Other centers include Kansas with the presence of the Kansas Board of Trade and Minneapolis where the Minneapolis Grain Exchange is found. Across the world, the London Metal Exchange is a major one across Europe while the Tokyo Commodity Exchange is fairly known across Asia.

While most exchanges and commodities trading, in general, takes place online and electronically, some exchanges still include a pit where the open outcry method is employed.


Figure 2 - 1-hour platinum char
Please click For bigger size


Commodity Market Regulation

The “CFTC” also known as the “Commodity Futures Trading Commission” regulates futures and options trading on commodities. It helps protect traders from fraud and misleading practices while promoting an efficient and transparent market. Other market centers are regulated by their respective jurisdictions but the CFTC is among the most popular ones as it regulates the top commodity exchanges across the US and which happens to be among the biggest in the world.


Commodity Market Trading vs. Stock Trading

In terms of similarities, whether you are trading stocks or commodities, they are both oriented towards Similar goals including making a profit or protecting against certain exposure. There are thousands of tradable stocks around the world, giving traders the ability to diversify further and have access to more opportunities while tradable commodities are nowhere near as numerous as stocks.

From a hedging perspective, commodities may prove very useful for those holding already established portfolios and looking to protect against potential downside brought upon by company, sector, or economic reasons. This is because commodities have historically moved opposite to stocks.

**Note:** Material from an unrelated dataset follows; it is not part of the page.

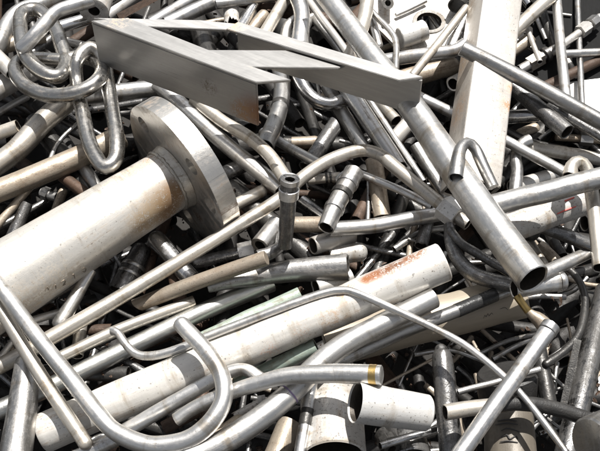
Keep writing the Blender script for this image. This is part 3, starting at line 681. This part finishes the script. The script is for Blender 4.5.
def path_of(it):
    pts = it['pts']; r = it['r']
    rr = list(r) if isinstance(r, tuple) else [r]
    if len(rr) == 1: rr = rr * len(pts)
    while len(rr) < len(pts): rr.append(rr[-1])
    q = [(p[0], p[1], p[2] if len(p) > 2 else 0.0, rr[i]) for i, p in enumerate(pts)]
    return catmull(q, closed=it.get('closed', False), step=3.0 if it.get('closed') else 4.0)

def samples_of(path):
    out, last = [], None
    for p in path:
        if last is None or math.dist(p[:2], last[:2]) > max(3.0, p[3] * 0.45):
            out.append((p[0], p[1], p[3], p[2])); last = p
    if last is not path[-1]: out.append((path[-1][0], path[-1][1], path[-1][3], path[-1][2]))
    return out

def slice_path(pts, rad, s0, s1):
    L = [0.0]
    for i in range(1, len(pts)): L.append(L[-1] + (pts[i] - pts[i - 1]).length)
    tot = L[-1]
    def at(d):
        d = min(max(d, 0), tot)
        for i in range(1, len(pts)):
            if L[i] >= d:
                t = (d - L[i - 1]) / max(1e-9, L[i] - L[i - 1])
                return pts[i - 1].lerp(pts[i], t), rad[i - 1] + (rad[i] - rad[i - 1]) * t
        return pts[-1], rad[-1]
    m = max(2, int((s1 - s0) * len(pts)) + 1)
    P_, R_ = [], []
    for k in range(m):
        p, r = at(tot * (s0 + (s1 - s0) * k / (m - 1)))
        P_.append(p); R_.append(r)
    if s0 <= 0: P_[0] = P_[0] - (P_[1] - P_[0]).normalized() * rad[0] * 0.1
    if s1 >= 1: P_[-1] = P_[-1] + (P_[-1] - P_[-2]).normalized() * rad[-1] * 0.1
    return P_, R_

def on_pipe(px, py, pts, rad):
    d = (FW + (px - CX) / FPX * RT - (py - CY) / FPX * UP).normalized()
    best = None
    for i in range(len(pts) - 1):
        a, b = pts[i], pts[i + 1]
        ax = (b - a).normalized()
        n = d.cross(ax)
        if n.length < 1e-6: continue
        n.normalize()
        dist = abs((a - CAM).dot(n))
        d2 = d - ax * d.dot(ax); o2 = (CAM - a) - ax * (CAM - a).dot(ax)
        A, B, C = d2.dot(d2), 2 * d2.dot(o2), o2.dot(o2) - (rad[i] * 1.004) ** 2
        D = B * B - 4 * A * C
        miss = 0
        if D < 0: D, miss = 0, 50
        t = (-B - math.sqrt(D)) / (2 * A)
        q = CAM + d * t
        u = (q - a).dot(ax) / (b - a).length
        pen = max(0, -u, u - 1) + miss
        if best is None or pen < best[0]: best = (pen, q)
    return best[1]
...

Whether it’s stocks or commodities, the market players are mostly similar and trading takes place electronically and throughout a large part of every day, 5 days per week.
Stocks may prove easier to buy and hold as their bouts of volatility are more limited and successful companies tend to grow with time, leading to higher prices through increased demand. On the other hand, commodities are prone to volatility and supply/demand disruption which could create powerful price swings over short periods.